Es gibt so viele Themen, die man machen könnte, aber irgendwann muss man auch mal sagen, es ist jetzt gut so, wie es ist. Bei der Stunksitzung kommt erschwerend hinzu, dass sehr viele Themen schon vorher von Kabarettisten behandelt wurden. Außerdem spielen wir über einen sehr langen Zeitraum. Wenn wir im September schon anfangen, die Dinge zu bearbeiten, dann denken wir, dieses oder jenes ist ein richtig tolles Thema — im November stellen wir dann fest, dass das schon längst wieder in Vergessenheit geraten ist.

 

Was sind die großen politischen Themen in diesem Jahr?

 

Flüchtlinge natürlich, der sogenannte Islamische Staat, die Ukraine, Rechtspopulisten. 

 

Bei den Terroranschlägen in Frankreich sind zwölf -Menschen unter anderem wegen islamkritischer Satire ermordet worden. Denken Sie bei der Auswahl auch an mögliche Risiken?

 

Als 2005 die Mohammed-Karikaturen gerade aktuell waren, hatten wir eine Nummer über Selbstmordattentäter. In diesem Jahr haben wir Burka-Funkemariechen auf der Bühne. Natürlich denkt man darüber nach, was passieren könnte?... Aber das, was wir machen, ist ja nicht zu vergleichen mit Charlie Hebdo. Die gehen schon härter mit der Thematik ins Gericht. 

 

Gab es denn mal harsche Reaktionen?

 

Im Zusammenhang mit der Debatte um sexuellen Missbrauch in der Kirche haben wir vor vier Jahren die Figur »Bischof Mixa« auf die Bühne gestellt.
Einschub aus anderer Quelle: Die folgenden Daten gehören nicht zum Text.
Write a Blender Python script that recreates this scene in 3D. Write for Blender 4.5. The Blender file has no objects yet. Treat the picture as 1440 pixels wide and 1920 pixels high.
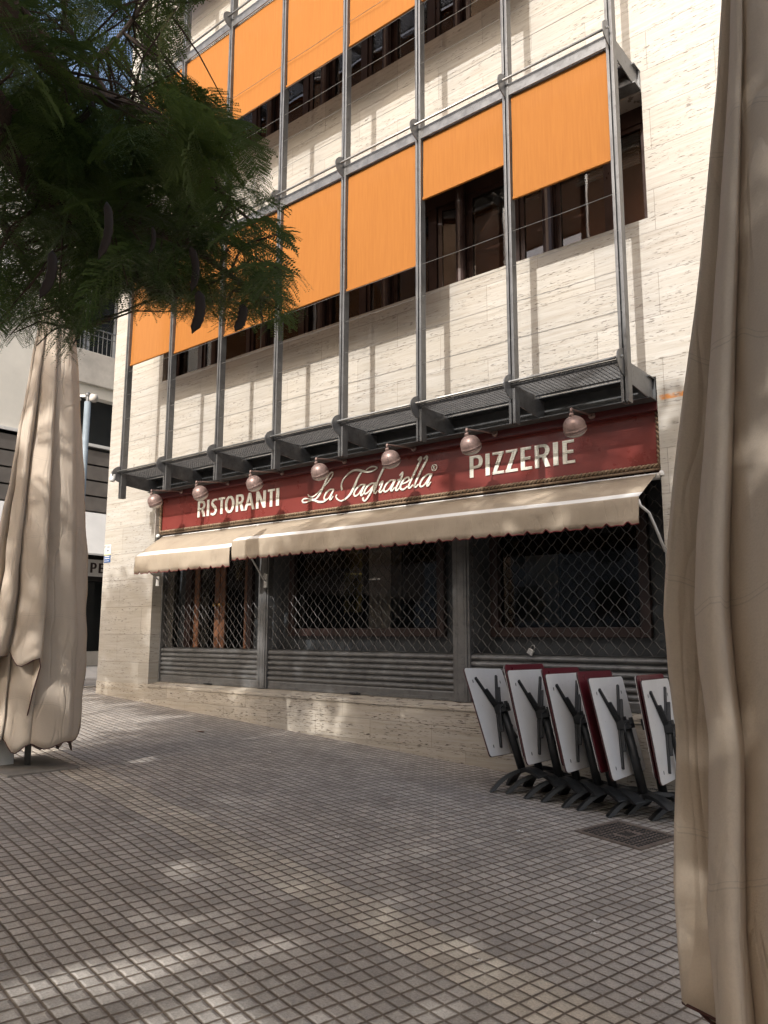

Von dieser Nummer waren die christlichen Fundamentalisten nicht angetan. Da gab es einen regelrechten Shitstorm — auch mit Androhung -körperlicher Gewalt. Das war nicht schön.

 

Wie schätzen Sie die Öffnung des konventionellen Karnevals in den vergangenen Jahren ein?

 

Ich glaube, da passiert einiges. Auch da haben sich die Zeiten geändert. Die im Festkomitee haben ja ihre Augen und Ohren offen und bekommen mit, dass wir von den alternativen Sitzungen Besucher haben, die eine andere Art von Karneval sehen wollen. Diese Öffnung ist eine gute Sache — ob allerdings alle im traditionellen Karneval mitziehen, ist eine andere Frage.

 

Das Festkomitee ist früher ein Feindbild der Stunksitzung gewesen.

 

Das war so, aber da war das Festkomitee auch noch etwas betonköpfiger als die jetzigen Amtsträger. 

 

Christoph Kuckelkorn, der Leiter des Rosenmontagszuges, hat Sie eingeladen, mal auf einem Wagen mitzufahren. Nehmen Sie die Einladung an?

 

Ich bin Fußtruppe, ich gehe immer mit den »Ahl Säu«. Oben auf dem Wagen zu stehen, das ist nicht meins. Ich brauche einen direkten Zugang zu den Dingen.

 

 


Biggi Wanninger, Jahrgang 1955, ist Kabarettistin, Schauspielerin und Sprecherin. Seit den 90er Jahren gehört sie dem Kollektiv der alternativen »Stunksitzung« an, seit 1999 ist sie deren Präsidentin.